Charles Krauthammer detects a double standard:
After all, going back at least to the Spanish Civil War, the left has always prided itself on being the great international champion of freedom and human rights. And yet, when America proposed to remove the man responsible for torturing, gassing and killing tens of thousands of Iraqis, the left suddenly turned into a champion of Westphalian sovereign inviolability.
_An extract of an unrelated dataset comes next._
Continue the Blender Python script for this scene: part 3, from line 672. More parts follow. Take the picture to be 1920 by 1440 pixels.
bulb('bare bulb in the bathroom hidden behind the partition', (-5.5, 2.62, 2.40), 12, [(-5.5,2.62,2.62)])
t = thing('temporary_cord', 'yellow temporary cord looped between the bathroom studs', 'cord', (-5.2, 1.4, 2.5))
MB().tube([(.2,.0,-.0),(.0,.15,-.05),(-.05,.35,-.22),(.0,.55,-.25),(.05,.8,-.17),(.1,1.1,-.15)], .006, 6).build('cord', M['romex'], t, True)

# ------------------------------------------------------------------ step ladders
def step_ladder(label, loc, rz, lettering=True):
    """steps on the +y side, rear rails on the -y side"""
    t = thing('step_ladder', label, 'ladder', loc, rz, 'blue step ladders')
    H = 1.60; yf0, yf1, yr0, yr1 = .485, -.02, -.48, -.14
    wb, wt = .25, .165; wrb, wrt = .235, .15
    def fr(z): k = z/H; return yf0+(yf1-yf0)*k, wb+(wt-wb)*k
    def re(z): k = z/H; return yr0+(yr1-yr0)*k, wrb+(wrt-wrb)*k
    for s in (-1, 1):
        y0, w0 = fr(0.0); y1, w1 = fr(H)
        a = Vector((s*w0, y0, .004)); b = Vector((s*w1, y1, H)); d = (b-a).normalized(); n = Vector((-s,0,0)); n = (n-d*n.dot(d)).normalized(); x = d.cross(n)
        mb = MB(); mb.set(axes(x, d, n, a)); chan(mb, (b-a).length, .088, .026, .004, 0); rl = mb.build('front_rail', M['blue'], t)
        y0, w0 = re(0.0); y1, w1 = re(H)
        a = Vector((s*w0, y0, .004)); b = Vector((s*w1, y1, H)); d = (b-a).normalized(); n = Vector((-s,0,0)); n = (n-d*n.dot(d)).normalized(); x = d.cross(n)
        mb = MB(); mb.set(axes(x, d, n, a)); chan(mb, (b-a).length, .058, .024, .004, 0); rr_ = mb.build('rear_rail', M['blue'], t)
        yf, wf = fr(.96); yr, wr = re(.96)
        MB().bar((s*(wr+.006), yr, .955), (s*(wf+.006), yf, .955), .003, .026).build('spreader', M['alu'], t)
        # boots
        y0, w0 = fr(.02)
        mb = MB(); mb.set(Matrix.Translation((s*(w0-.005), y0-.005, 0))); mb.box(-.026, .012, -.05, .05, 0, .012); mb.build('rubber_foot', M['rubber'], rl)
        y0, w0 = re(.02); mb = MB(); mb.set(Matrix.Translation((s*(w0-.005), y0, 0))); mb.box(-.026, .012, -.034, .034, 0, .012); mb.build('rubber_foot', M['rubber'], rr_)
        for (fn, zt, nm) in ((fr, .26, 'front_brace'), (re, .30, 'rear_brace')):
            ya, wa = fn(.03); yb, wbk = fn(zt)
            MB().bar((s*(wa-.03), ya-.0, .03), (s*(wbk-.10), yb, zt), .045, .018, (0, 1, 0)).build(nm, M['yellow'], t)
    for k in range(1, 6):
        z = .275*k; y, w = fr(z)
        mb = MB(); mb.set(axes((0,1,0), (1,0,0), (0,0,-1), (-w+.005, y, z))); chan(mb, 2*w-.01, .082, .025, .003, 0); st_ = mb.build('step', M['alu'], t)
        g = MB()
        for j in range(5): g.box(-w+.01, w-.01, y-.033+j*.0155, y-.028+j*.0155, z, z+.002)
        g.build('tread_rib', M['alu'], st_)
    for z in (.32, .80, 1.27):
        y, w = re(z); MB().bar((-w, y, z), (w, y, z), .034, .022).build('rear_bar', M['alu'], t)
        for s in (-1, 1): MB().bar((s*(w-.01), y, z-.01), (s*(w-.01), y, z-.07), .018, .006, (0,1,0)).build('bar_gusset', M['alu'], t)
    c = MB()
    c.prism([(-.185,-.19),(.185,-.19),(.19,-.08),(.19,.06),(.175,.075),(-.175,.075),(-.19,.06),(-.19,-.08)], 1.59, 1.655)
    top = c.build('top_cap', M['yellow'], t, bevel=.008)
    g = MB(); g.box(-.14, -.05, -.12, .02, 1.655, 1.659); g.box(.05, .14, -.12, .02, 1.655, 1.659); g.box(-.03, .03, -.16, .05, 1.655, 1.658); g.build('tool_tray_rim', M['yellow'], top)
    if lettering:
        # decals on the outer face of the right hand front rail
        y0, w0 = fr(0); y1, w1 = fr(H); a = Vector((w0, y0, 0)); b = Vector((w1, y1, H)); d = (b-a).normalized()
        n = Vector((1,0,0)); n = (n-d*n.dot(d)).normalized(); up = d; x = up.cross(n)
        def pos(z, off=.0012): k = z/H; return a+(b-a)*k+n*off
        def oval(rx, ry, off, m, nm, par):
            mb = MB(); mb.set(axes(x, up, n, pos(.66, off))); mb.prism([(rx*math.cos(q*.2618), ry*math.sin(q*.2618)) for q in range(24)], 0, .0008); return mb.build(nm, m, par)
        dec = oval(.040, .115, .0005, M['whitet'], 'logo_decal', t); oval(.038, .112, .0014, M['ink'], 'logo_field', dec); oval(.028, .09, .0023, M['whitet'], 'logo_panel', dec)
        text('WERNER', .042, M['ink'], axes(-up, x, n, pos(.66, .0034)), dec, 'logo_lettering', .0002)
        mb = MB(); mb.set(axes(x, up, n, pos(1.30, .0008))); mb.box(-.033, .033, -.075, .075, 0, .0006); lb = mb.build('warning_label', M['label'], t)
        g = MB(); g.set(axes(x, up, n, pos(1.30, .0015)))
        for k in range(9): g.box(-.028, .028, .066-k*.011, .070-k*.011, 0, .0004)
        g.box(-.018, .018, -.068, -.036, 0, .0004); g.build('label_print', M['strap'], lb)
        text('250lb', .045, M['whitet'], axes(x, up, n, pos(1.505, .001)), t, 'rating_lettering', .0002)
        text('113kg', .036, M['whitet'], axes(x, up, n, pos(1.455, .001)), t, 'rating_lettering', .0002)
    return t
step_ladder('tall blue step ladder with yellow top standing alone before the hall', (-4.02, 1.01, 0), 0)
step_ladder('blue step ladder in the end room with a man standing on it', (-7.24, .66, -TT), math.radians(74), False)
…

A leftist judge in Spain orders the arrest of a pathetic, near-senile Gen. Augusto Pinochet eight years after he’s left office, and becomes a human rights hero — a classic example of the left morally grandstanding in the name of victims of dictatorships long gone. Yet for the victims of contemporary monsters still actively killing and oppressing — Khomeini and his successors, the Assads of Syria and, until yesterday, Hussein and his sons — nothing. No sympathy. No action. Indeed, virulent hostility to America’s courageous and dangerous attempt at rescue.
Now, I can’t speak for what “the left” thinks about anything, but I opposed the Iraq war not because I opposed bringing Saddam to justice, but because the way in which it was proposed to do it has resulted in the deaths of tens of thousands of people. But Krauthammer makes it sound as though “removing” Saddam was basically the same as arresting Pinochet.
Suppose the police are pursuing a dangerous criminal and he runs into an apartment building full of people. Would we praise the police for heroism if, to get the criminal, they dropped a bomb on the apartment building, killing all the inhabitants inside?